To test the differences between these 5 branching rules, I made a set of 1000 problems with size 30 to check the effects of the branching strategy, with and without warm starting. For this, we solve each problem 10 times with different inputs, which is not something I would be willing to do with the Python version of the code. First, let’s compare warm starting v. not warm starting averaging in all our branching rules. Here, we get the result that warmstarting vs. not warmstarting gives us a speed-up of approximately 2.3x. This is with persistence fixing variables.

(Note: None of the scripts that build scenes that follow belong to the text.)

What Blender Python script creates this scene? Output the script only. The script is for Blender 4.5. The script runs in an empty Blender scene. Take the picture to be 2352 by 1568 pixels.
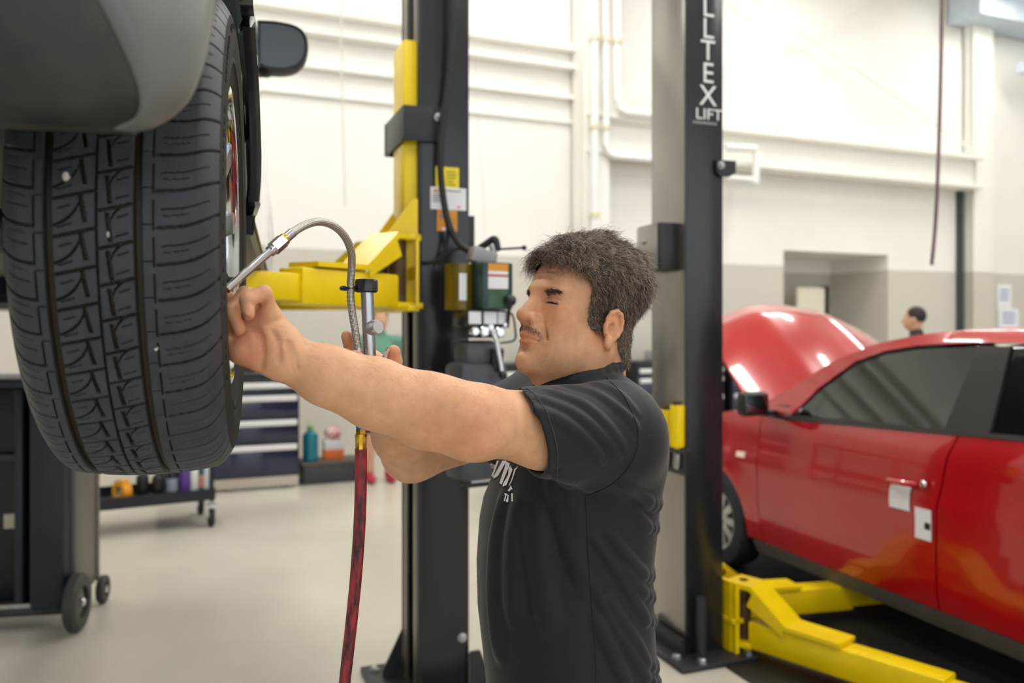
import bpy, bmesh, math, random
import numpy as np
from mathutils import Vector, Matrix
from mathutils.bvhtree import BVHTree

# ------------------------------------------------------------------ camera, world, exposure
SC = bpy.context.scene
COL = SC.collection
F_PX, CX, HY, CAM_H = 1900.0, 1176.0, 750.0, 1.52      # focal length in pixels of a 2352 px frame
cam_d = bpy.data.cameras.new('camera'); cam = bpy.data.objects.new('camera', cam_d); COL.objects.link(cam)
cam_d.sensor_width = 36.0; cam_d.lens = 36.0 * F_PX / 2352.0
cam_d.shift_y = -(784.0 - HY) / 2352.0
cam_d.clip_start = 0.05; cam_d.clip_end = 200
cam.location = (0, 0, CAM_H); cam.rotation_euler = (math.pi / 2, 0, 0)
cam_d.dof.use_dof = True; cam_d.dof.focus_distance = 1.28; cam_d.dof.aperture_fstop = 3.3
SC.camera = cam
world = bpy.data.worlds.new('daylight'); SC.world = world; world.use_nodes = True
wbg = world.node_tree.nodes['Background']
wbg.inputs[0].default_value = (0.88, 0.94, 1.0, 1); wbg.inputs[1].default_value = 1.15
SC.view_settings.view_transform = 'Standard'; SC.view_settings.look = 'None'
SC.view_settings.exposure = 0.66; SC.view_settings.gamma = 1.0
SC.view_settings.use_curve_mapping = False
LAMP_POWER = 26.0
RNG = random.Random(7)

def P(px, py, d):
    """point seen at photo pixel (px, py) at distance d along the optical axis"""
    return Vector(((px - CX) * d / F_PX, d, CAM_H - (py - HY) * d / F_PX))

# ------------------------------------------------------------------ materials
def lin(c):
    out = []
    for v in c[:3]:
        v = v / 255.0
        out.append(v / 12.92 if v <= 0.04045 else ((v + 0.055) / 1.055) ** 2.4)
    return (out[0], out[1], out[2], 1.0)
MATS = {}
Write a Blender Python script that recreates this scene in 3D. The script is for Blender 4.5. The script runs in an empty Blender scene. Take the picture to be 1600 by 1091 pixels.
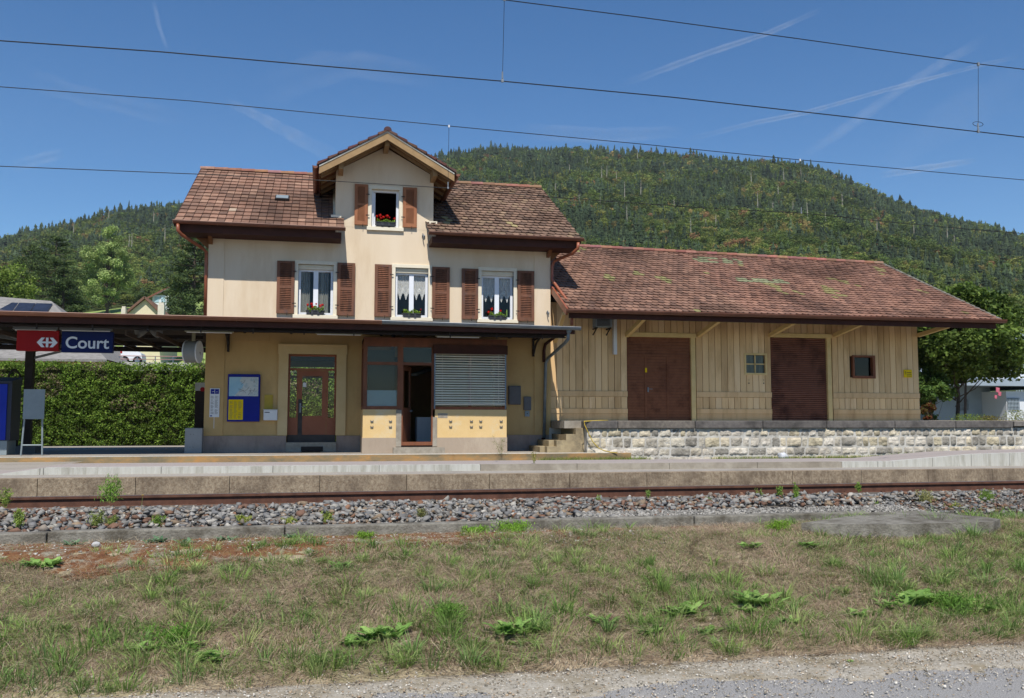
import bpy, bmesh, math, random
import numpy as np
from math import sin, cos, tan, atan, radians, pi
from mathutils import Vector, Matrix, noise as mnoise
random.seed(7)
RNG = np.random.default_rng(11)
S = bpy.context.scene
COL = S.collection

# ------------------------------------------------------------------ camera, sky, sun, exposure
FPX, CX, CY = 1388.0, 800.0, 545.5           # focal length in pixels of the 1600 px wide photograph
YAW, PITCH, ROLL = radians(12.1), atan((652 - 545.5) / 1388.0), -0.001
EYE = 1.0
_F = Vector((sin(YAW) * cos(PITCH), cos(YAW) * cos(PITCH), sin(PITCH)))
_R = Vector((cos(YAW), -sin(YAW), 0))
_U = _R.cross(_F)
_R2 = _R * cos(ROLL) - _U * sin(ROLL)
_U2 = _R2.cross(_F)
cam_data = bpy.data.cameras.new('camera')
cam = bpy.data.objects.new('camera', cam_data)
COL.objects.link(cam)
cam.matrix_world = Matrix(((_R2.x, _U2.x, -_F.x, 0), (_R2.y, _U2.y, -_F.y, 0), (_R2.z, _U2.z, -_F.z, EYE), (0, 0, 0, 1)))
cam_data.sensor_width = 36
cam_data.lens = FPX / 1600 * 36
cam_data.clip_start = 0.05
cam_data.clip_end = 30000
S.camera = cam

SUN_EL, SUN_AZ = radians(56), radians(190)    # azimuth clockwise from +Y
world = bpy.data.worlds.new("World")
S.world = world
world.use_nodes = True
wn = world.node_tree
bg = wn.nodes['Background']
sky = wn.nodes.new('ShaderNodeTexSky')
sky.sky_type = 'NISHITA'
sky.sun_disc = False
sky.sun_elevation = SUN_EL
sky.sun_rotation = SUN_AZ
sky.altitude = 700
sky.air_density = 1.0
sky.dust_density = 0.0
sky.ozone_density = 3.0
hs_ = wn.nodes.new('ShaderNodeHueSaturation')
hs_.inputs['Saturation'].default_value = 1.27
hs_.inputs['Hue'].default_value = 0.502
wn.links.new(sky.outputs[0], hs_.inputs['Color'])
wn.links.new(hs_.outputs[0], bg.inputs[0])
bg.inputs[1].default_value = 0.092
sun_d = bpy.data.lights.new('sun', 'SUN')
sun_d.energy = 4.3
sun_d.angle = radians(0.5)
sun_d.color = (1.0, 0.95, 0.875)
sun = bpy.data.objects.new('sun', sun_d)
COL.objects.link(sun)
sv = Vector((sin(SUN_AZ) * cos(SUN_EL), cos(SUN_AZ) * cos(SUN_EL), sin(SUN_EL)))
sun.rotation_euler = sv.to_track_quat('Z', 'Y').to_euler()
S.view_settings.view_transform = 'Standard'
S.view_settings.look = 'None'
S.view_settings.exposure = 0.38
S.view_settings.gamma = 1
S.cycles.max_bounces = 6
S.cycles.transparent_max_bounces = 12
S.cycles.caustics_reflective = False
S.cycles.caustics_refractive = False


def ray(px, py):
    return _F + _R2 * ((px - CX) / FPX) - _U2 * ((py - CY) / FPX)


def at(px, py, Y):
    """point of the plane at depth Y that a photograph pixel shows"""
    d = ray(px, py)
    t = Y / d.y
    return Vector((d.x * t, Y, d.z * t + EYE))


def atz(px, py, z):
    d = ray(px, py)
    t = (z - EYE) / d.z
    return Vector((d.x * t, d.y * t, z))


# ------------------------------------------------------------------ objects
def tag(o, label=None, cat=None, group=None, kind=None):
    if label: o['label'] = label
    if cat: o['category'] = cat
    if group: o['group'] = group
    if kind: o['kind'] = kind
    return o


def thing(name, loc, label, cat, group=None):
    o = bpy.data.objects.new(name, None)
    o.empty_display_size = 0.3
    COL.objects.link(o)
    o.location = loc
    return tag(o, label, cat, group)


def root_loc(p):
    while p.parent: p = p.parent
    return Vector(p.location)


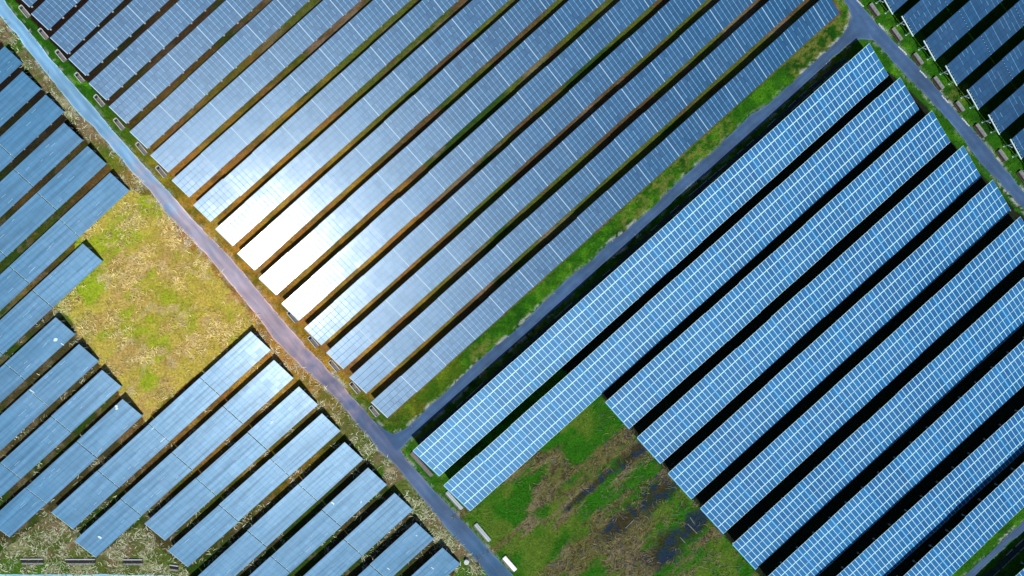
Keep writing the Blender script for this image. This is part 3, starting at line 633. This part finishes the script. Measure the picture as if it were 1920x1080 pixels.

However, more interestingly, how do branching rules affect the solve time compared to each other? We can see the warm starting effects of different branching strategies differently. All improved, but some strategies are better than others on average. We actually see an interesting result here; while in a general setting, the most violated branching rule is ineffective, in my experience, it is the fastest strategy (at least on this problem set). On average, it is approximately 12% faster than the other strategies when warm starts. Without a warm start, the Smallest gain strategy is the most effective, which is in line with our expectations.
Wrap up
With the changes we discussed in this blog post, we reduced the time to solve the QUBO problems by 82% compared to the last post. If we compare against the solver described in the first post, we are approximately 2000 times faster (running both on my laptop). This is still quite a basic solver; compared to commercial solutions, this prototype still gets obliterated. For example, Gurobi solves these problems in presolve (This is incredible). To improve our solver’s performance, we can introduce an SDP subproblem solver, implied constraints, better preprocessing, and multithreading, to name a few.